In the records below, begin at the line containing "0.3, 0.03, 0.08)" and end at the line containing "0.385), 0.45, 0.3, 0.02, 0.0)"; quote every line in that span exactly, including both boundary lines, and no others.

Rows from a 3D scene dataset
******************************

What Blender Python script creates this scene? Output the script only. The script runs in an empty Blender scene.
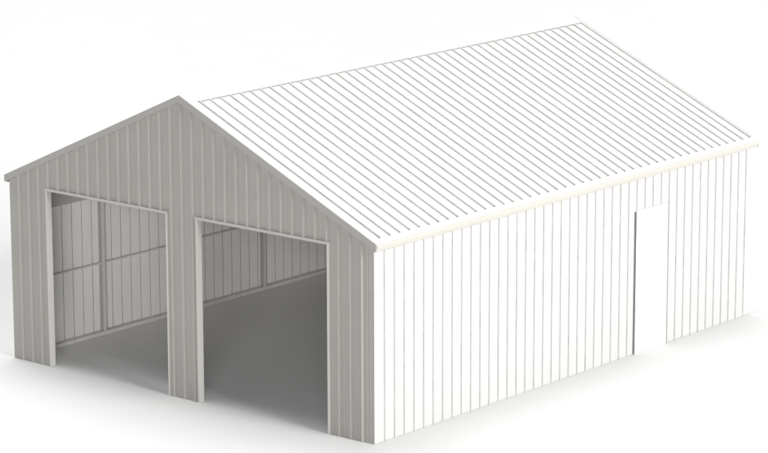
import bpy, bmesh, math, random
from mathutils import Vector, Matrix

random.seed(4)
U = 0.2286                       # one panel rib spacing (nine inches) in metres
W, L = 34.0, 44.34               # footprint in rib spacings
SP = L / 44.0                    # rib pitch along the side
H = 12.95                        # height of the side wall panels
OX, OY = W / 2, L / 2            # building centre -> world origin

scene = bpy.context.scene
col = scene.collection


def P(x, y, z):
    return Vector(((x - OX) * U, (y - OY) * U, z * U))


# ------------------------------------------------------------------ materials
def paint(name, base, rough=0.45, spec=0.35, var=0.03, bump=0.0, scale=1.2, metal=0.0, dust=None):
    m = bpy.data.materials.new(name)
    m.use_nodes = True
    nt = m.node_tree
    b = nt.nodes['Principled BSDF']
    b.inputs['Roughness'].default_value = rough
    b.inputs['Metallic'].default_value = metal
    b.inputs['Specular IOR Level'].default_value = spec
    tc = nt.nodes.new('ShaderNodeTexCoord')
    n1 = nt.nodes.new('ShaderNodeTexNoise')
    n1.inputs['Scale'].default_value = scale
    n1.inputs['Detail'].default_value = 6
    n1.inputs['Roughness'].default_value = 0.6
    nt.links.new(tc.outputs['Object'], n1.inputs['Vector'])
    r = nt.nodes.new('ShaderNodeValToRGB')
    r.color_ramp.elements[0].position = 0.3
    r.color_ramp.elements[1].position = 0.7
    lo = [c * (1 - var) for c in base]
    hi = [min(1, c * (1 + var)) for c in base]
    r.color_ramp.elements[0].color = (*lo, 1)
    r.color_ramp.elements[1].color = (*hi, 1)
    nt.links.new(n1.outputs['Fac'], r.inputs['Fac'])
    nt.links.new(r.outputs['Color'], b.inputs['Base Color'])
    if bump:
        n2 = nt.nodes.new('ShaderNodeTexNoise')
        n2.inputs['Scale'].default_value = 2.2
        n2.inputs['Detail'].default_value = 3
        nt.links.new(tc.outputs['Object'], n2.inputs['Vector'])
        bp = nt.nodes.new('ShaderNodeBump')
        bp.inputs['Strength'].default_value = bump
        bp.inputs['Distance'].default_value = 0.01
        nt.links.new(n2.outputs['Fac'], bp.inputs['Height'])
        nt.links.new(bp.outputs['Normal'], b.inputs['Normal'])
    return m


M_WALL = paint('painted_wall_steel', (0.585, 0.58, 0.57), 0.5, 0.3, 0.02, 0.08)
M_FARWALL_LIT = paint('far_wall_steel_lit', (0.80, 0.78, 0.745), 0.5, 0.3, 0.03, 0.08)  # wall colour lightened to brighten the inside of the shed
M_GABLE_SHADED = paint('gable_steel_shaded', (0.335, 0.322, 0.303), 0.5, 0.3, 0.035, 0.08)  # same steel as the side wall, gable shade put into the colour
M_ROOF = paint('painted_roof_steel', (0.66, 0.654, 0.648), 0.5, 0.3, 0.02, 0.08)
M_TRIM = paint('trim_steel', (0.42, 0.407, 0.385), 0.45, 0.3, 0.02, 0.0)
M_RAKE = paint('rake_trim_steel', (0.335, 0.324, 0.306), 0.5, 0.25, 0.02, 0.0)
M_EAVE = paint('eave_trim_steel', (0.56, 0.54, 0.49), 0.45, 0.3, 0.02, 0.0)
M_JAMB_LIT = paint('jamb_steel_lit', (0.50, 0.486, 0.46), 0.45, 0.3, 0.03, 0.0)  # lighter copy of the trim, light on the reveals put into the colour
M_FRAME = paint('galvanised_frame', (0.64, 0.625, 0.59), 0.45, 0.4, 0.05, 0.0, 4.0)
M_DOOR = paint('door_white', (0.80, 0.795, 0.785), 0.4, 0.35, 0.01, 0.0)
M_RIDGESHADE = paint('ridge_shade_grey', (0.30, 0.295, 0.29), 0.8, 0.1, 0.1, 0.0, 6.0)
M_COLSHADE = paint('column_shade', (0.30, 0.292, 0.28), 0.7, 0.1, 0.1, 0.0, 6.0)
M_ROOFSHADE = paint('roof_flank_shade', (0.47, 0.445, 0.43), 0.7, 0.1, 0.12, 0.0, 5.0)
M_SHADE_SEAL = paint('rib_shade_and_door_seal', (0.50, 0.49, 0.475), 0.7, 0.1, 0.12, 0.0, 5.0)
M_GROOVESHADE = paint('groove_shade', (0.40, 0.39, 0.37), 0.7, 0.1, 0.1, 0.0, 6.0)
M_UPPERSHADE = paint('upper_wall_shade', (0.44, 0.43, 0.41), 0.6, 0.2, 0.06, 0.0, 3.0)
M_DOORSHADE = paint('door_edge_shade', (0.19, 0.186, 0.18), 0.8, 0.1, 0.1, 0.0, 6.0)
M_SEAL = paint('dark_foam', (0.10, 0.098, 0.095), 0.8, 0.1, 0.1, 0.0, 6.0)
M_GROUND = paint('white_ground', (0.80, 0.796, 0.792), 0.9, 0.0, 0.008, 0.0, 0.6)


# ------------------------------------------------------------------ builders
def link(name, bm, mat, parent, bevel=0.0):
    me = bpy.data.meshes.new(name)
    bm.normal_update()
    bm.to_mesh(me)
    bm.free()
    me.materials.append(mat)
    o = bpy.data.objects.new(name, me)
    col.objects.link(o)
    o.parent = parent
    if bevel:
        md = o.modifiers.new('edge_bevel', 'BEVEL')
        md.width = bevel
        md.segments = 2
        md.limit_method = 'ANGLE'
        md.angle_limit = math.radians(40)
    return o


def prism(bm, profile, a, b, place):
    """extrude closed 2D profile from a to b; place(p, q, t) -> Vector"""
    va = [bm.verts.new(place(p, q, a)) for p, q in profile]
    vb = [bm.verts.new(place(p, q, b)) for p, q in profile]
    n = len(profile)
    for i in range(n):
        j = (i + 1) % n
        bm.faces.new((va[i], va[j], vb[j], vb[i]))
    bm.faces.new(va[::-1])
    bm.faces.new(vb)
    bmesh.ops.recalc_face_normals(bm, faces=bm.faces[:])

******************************

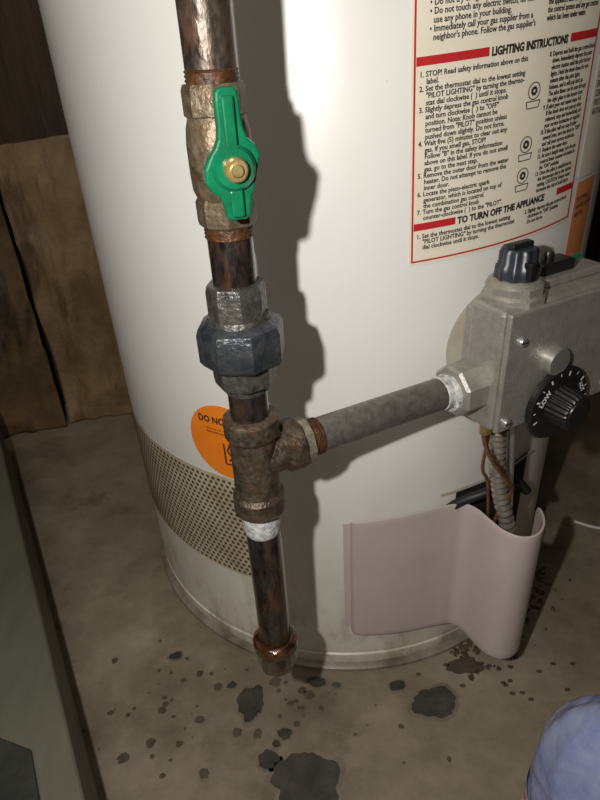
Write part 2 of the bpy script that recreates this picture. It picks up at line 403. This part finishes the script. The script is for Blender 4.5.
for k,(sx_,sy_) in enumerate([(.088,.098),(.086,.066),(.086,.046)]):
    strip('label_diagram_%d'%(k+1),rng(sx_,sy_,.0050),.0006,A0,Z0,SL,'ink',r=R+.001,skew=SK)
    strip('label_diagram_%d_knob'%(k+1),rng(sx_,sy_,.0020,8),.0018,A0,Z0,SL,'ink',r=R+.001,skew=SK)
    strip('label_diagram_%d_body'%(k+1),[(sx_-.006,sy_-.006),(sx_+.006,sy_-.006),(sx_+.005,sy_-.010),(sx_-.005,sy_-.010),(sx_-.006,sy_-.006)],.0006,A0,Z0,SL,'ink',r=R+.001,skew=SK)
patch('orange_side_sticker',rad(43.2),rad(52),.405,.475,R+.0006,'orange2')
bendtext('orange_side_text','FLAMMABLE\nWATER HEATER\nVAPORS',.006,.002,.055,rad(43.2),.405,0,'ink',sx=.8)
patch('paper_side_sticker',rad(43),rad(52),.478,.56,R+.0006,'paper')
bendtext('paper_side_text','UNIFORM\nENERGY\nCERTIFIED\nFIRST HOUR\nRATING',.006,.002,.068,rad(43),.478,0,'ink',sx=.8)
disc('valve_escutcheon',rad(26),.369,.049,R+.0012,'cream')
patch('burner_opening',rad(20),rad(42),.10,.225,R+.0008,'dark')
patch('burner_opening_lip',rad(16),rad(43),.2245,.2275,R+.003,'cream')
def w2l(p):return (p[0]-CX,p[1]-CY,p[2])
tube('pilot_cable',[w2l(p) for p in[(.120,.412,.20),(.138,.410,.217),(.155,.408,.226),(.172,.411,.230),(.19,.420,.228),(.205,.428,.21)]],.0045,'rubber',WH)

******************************

◆ Final result
M_FARWALL_LIT = paint('far_wall_steel_lit', (0.80, 0.78, 0.745), 0.5, 0.3, 0.03, 0.08)  # wall colour lightened to brighten the inside of the shed
M_GABLE_SHADED = paint('gable_steel_shaded', (0.335, 0.322, 0.303), 0.5, 0.3, 0.035, 0.08)  # same steel as the side wall, gable shade put into the colour
M_ROOF = paint('painted_roof_steel', (0.66, 0.654, 0.648), 0.5, 0.3, 0.02, 0.08)
M_TRIM = paint('trim_steel', (0.42, 0.407, 0.385), 0.45, 0.3, 0.02, 0.0)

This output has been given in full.